◎夢の話 第630夜 お願い
13日の午前5時に観た夢です。
瞼を開くと、霧の中に立っていた。
「ここは何処なんだろうな」
しかも、それだけでなく、自分が誰かも分からない。
霧の向こう側は暗がりで、自分の周りだけうっすらと明るい。
「オレだけに灯りが当たっているのか」
上を向くが、光源が見当たらない。
目の前の霧が揺れ、人が姿を現した。
顔を見せたのは女で、20歳台の半ばから30歳くらいの年恰好だった。
表情が明るい。
「よかった。ようやく人に会えました」
女は上品な着物を着て、髪をきちんと結っていた。
オレが黙っていると、女が言葉を続ける。
「貴方さまにお願いがあります」
ドキッとする。こういう場面は何度か経験しているが、あまり良い思いをしたことが無いからだ。
「郡山の桜町に行って来てくれませんか」
悲しいかな、そのひと言で、女がオレに望んでいることが分かってしまう。
「郡山とは、福島の郡山ではなく、この県の紫波町のことだ。明治のご一新の前には、高水寺一帯をそう呼んでいたからな。だが桜町という呼び名はその頃には無く、明治に入ってからその名がついた。すなわち、あんたは明治中期のひとだということだ」
で、明治の終わりか、大正の初めには死んでいる。
「あんたの願いは、おそらく、そこに自分の家があるから、そこに行って、親御さんたちに私はここにいると伝えてくれというものだ」
オレの言葉を聞いて、女が俯く。その通りだったらしい。
「でも、それは出来ない相談だ。だって、あんたの親御さんは、もうそこにはいない。亡くなっているからな。お墓に行って、報告しようにも、そのお墓が何処にあるかも判らない。もはや出来ないことなんだよ」
その途端に、女の表情が曇る。
「そうなんですか」
おそらく、この女は旅の途中で病気になるか、災難に遭って死んだ。
急死したので、「親に会いたい」という念が残ってしまったのだ。
それ以来、この女はずっとこの霧の中にいる。
「あなたはこの霧を出て、本来行くべきところに向かうべきだ。そうすれば、今の苦しみや不安からは解放される。明るい光が見える方に進んでいけば良いのだよ」
すると、女が首を振った。
「今のわたしには何も見えません。貴方さまが見えましたので、初めて近付くことが出来たのです」
「貴方しか見えない」と言ってくれるのは嬉しいが、それもその女が生身の人間だった時の話だ。幽霊ではまるで話が違う。
オレは少しの間考えたが、腹を括った。
「このまま放置して、あんたに付きまとわれても困る。仕方ない。オレに掴まれ。オレはしょっちゅう神社やお寺に行っているから、そのどこかで必ず光が見える。見えたら、オレから離れ、そっちへ行くと良い。もちろん、猶予の期間はほんの少しだ」
女の顔がパッと明るくなる。それと同時に、霧が少し晴れた。
やはりこの霧は、この女自身が作り出したものなんだな。
「お礼は何をすればよいのでしょうか」
「そんなものはいらない。オレの必要なものをあんたは持っていないしな。それに、オレは誰かに何かを『くれ』と言ったことが一度も無い。親に『小遣いをくれ』と言ったことすら生涯一度も無い。だから、そう言われても思いつかない。だが、もちろん、『ひとつ貸し』だからな」
「はい」
これはただの言葉だ。この女が彼岸に渡れば、もはやオレには関われなくなってしまうからだ。貸しを取り立てることは出来ないが、それはそれで良い。

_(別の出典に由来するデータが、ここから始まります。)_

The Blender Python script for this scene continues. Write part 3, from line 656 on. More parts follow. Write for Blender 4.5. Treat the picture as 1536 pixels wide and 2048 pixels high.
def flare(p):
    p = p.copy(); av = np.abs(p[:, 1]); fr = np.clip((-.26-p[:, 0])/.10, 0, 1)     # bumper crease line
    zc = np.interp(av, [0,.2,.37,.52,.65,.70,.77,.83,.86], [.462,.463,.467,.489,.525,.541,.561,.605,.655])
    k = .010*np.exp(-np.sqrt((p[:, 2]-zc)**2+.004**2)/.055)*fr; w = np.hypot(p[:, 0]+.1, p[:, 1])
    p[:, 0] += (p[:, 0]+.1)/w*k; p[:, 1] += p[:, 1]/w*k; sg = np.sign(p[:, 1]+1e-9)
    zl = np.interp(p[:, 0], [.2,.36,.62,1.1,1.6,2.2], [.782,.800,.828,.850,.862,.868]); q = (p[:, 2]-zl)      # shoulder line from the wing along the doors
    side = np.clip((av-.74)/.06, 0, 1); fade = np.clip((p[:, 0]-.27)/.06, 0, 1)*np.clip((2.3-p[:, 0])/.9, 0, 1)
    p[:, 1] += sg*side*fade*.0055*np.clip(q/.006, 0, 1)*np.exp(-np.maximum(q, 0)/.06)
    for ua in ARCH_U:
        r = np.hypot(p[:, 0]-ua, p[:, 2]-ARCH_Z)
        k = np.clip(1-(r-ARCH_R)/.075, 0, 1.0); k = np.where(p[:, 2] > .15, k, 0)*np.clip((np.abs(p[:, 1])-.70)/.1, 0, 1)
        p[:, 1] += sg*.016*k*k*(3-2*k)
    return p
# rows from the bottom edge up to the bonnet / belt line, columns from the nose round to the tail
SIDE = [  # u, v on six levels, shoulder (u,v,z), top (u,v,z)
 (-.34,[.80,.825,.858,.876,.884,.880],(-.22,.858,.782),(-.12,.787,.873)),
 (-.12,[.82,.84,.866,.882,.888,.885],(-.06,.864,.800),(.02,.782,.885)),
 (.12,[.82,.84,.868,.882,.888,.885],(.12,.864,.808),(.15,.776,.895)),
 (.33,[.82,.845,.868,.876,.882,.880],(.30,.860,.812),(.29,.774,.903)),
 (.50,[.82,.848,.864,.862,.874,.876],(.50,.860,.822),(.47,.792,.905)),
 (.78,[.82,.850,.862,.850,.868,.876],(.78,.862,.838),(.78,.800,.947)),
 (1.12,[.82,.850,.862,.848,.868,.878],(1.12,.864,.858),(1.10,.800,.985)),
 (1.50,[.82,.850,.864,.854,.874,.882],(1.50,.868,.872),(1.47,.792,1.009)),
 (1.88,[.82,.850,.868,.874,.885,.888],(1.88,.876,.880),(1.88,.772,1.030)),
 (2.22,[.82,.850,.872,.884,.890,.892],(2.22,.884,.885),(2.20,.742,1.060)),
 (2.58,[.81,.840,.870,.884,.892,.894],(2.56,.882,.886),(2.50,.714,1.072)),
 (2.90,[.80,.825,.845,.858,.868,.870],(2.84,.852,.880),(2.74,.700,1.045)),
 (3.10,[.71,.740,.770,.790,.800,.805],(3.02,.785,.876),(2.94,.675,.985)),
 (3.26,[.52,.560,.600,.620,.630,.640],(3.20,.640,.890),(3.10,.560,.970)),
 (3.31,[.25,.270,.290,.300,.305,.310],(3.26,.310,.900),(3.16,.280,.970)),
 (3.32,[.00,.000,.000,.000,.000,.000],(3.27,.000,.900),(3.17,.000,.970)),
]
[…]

契約には義務が伴うものだ。その点は、この世もあの世も甘くは無い。
「どうも有難う。けして忘れません」
お礼の言葉を言い置くと、女の姿はふっと消えた。
オレはそのまま霧の中に立ち、女の言葉を考えた。
郡山の桜町に行くべきかどうかということだ。
たぶん、オレの見込んだとおり、何ひとつ分からないだろうが、しかし、どうせなら行って見るべきなのか。
オレはその場に佇んで思案する。
ここで覚醒。
目が覚めると、肩甲骨の下辺りが、酷く重くなっています。
「ああ。夢の女か」と思ってしまいます。
画像に現われる幽界の住人は、表情が暗くて、おどろおどろしい雰囲気ですが、それは媒体がなせるもので、実際はそうでもないのではないかと思います。
あの世にまつわる話は、人がとかく怪談に仕立てたがるわけですが、実はそれほど恐ろしいものでもないように感じます。